### Objective
Gather up all lines that carry the word "scene".

-----

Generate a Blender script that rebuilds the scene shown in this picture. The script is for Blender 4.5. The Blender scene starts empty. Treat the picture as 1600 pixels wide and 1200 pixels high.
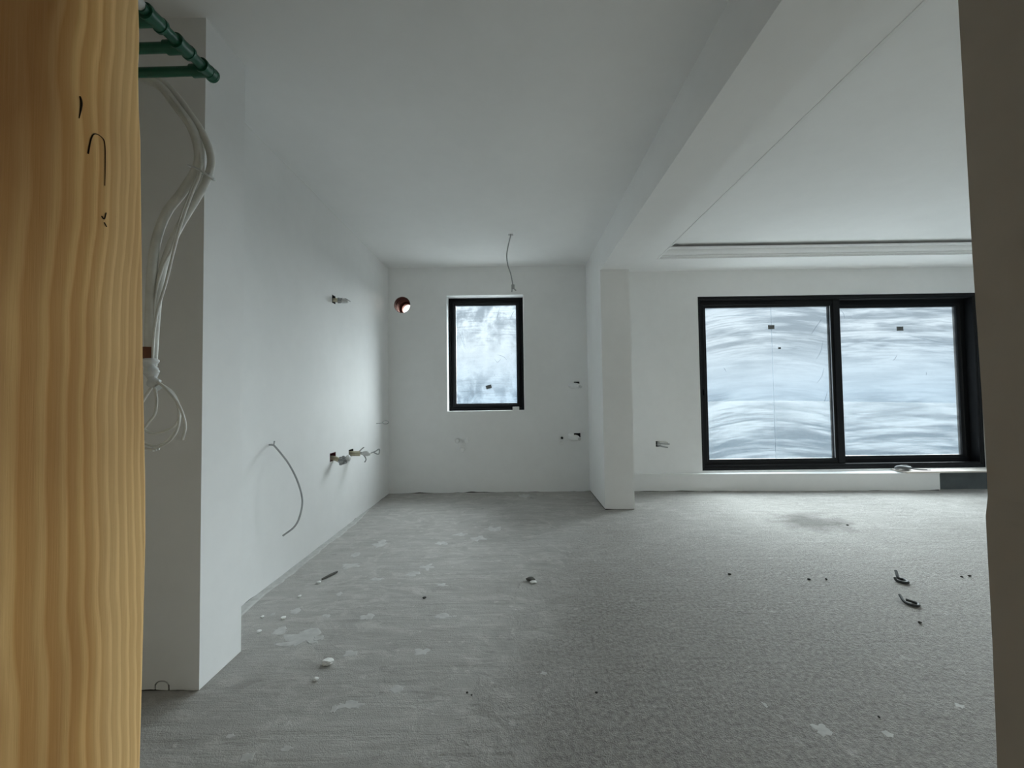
import bpy, bmesh, math, random
from mathutils import Vector, Matrix, noise

# ------------------------------------------------------------------ camera, sky, exposure
S = bpy.context.scene
COL = S.collection
S.view_settings.view_transform = 'Standard'
S.view_settings.look = 'None'
S.view_settings.gamma = 1.0
S.view_settings.use_curve_mapping = False
S.view_settings.exposure = 0.78

cd = bpy.data.cameras.new('camera')
cam = bpy.data.objects.new('camera', cd)
COL.objects.link(cam)
cd.sensor_width = 36.0
cd.lens = 36.0 * 637.863 / 1600.0
cd.clip_start = 0.01
cd.clip_end = 500
_r = Vector((0.99989, 0.00579, -0.01359))
_u = Vector((0.01377, -0.03174, 0.99940))
_f = Vector((-0.00535, 0.99948, 0.03182))
cam.matrix_world = Matrix(((_r.x, _u.x, -_f.x, 0.0), (_r.y, _u.y, -_f.y, 0.0), (_r.z, _u.z, -_f.z, 1.1057), (0, 0, 0, 1)))
S.camera = cam

SKY = 0.90
world = bpy.data.worlds.new('overcast_sky')
S.world = world
world.use_nodes = True
wn, wl = world.node_tree.nodes, world.node_tree.links
wn.clear()
w_out = wn.new('ShaderNodeOutputWorld')
w_bg = wn.new('ShaderNodeBackground')
w_tc = wn.new('ShaderNodeTexCoord')
w_sep = wn.new('ShaderNodeSeparateXYZ')
w_ramp = wn.new('ShaderNodeValToRGB')
wl.new(w_tc.outputs['Generated'], w_sep.inputs[0])
wl.new(w_sep.outputs['Z'], w_ramp.inputs[0])
w_ramp.color_ramp.elements[0].position = 0.0          # overcast sky: brighter towards the zenith
w_ramp.color_ramp.elements[0].color = (0.66, 0.785, 0.89, 1)   # hazy blue along the horizon
_e = w_ramp.color_ramp.elements.new(0.11); _e.color = (0.93, 0.96, 0.98, 1)
w_ramp.color_ramp.elements[-1].position = 1.0
w_ramp.color_ramp.elements[-1].color = (2.95, 2.95, 2.9, 1)
wl.new(w_ramp.outputs[0], w_bg.inputs[0])
w_bg.inputs[1].default_value = SKY
wl.new(w_bg.outputs[0], w_out.inputs[0])
world.cycles.sampling_method = 'MANUAL'
world.cycles.sample_map_resolution = 256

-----

### Right answer
Generate a Blender script that rebuilds the scene shown in this picture. The script is for Blender 4.5. The Blender scene starts empty. Treat the picture as 1600 pixels wide and 1200 pixels high.
S = bpy.context.scene